Adam worked with David Winer to get podcasts and RSS to run hand in hand. Together, They synergised a way to get podcasts to download and transform to play on mp3 players, and ipods, (Wiki, 2009). It seems Adam also has a big head, since he has been caught changing the podcasting history wiki page to include more information about himself being the frontier to wikis, (Workbench, 2005).

I think Adam is a good change manager, changing the emphasis of written blogs to audio blogs and even changing the way that podcasts are created, as everyone followed suit with how to make them. I have done extra-curricular podcasting work myself, as i prefer to listen than to read, and i think it is important to synergise a set of rules to follow when creating podcasts. There must be a bench mark to follow, and it seems Adam has helped set this.

Both men have been entrepreneurs to the way users gather and follow information, David with creating the ways to do things, and Adam in setting guidelines on how to deliver the information. Each has played a major role in online community development and the development for new online technologies that are becoming or have become commonplace.

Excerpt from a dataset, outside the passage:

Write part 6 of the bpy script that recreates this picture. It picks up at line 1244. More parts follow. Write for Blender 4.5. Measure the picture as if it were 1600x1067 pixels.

Wikipedia. (2009). Dave Winer. Retrieved 13th September from http://en.wikipedia.org/wiki/Dave_Winer#Podcasting

Winer, D. (2007). Dave Winer bio. Retrieved 13th September from http://www.scripting.com/stories/2007/02/21/daveWinerBio.html

Oxygen Media Inc. (2009). David Winer. Retrieved 13th September from http://ecommerce.hostip.info/pages/1086/Winer-David.html

Wikipedia, (2009). Daily Source Code. Retrieved 13th September from http://en.wikipedia.org/wiki/Daily_Source_Code

Workbench. (2005). Adam cought in sticky wiki. Retrieved 13th September http://workbench.cadenhead.org/news/2818/adam-curry-caught-sticky-wiki

1 comment:

  1. Oh dear...
    I've just been writing up my Essay (late) and I'm feeling quite guilty: it seems I've inadvertently found the same articles as you (via the magic of google).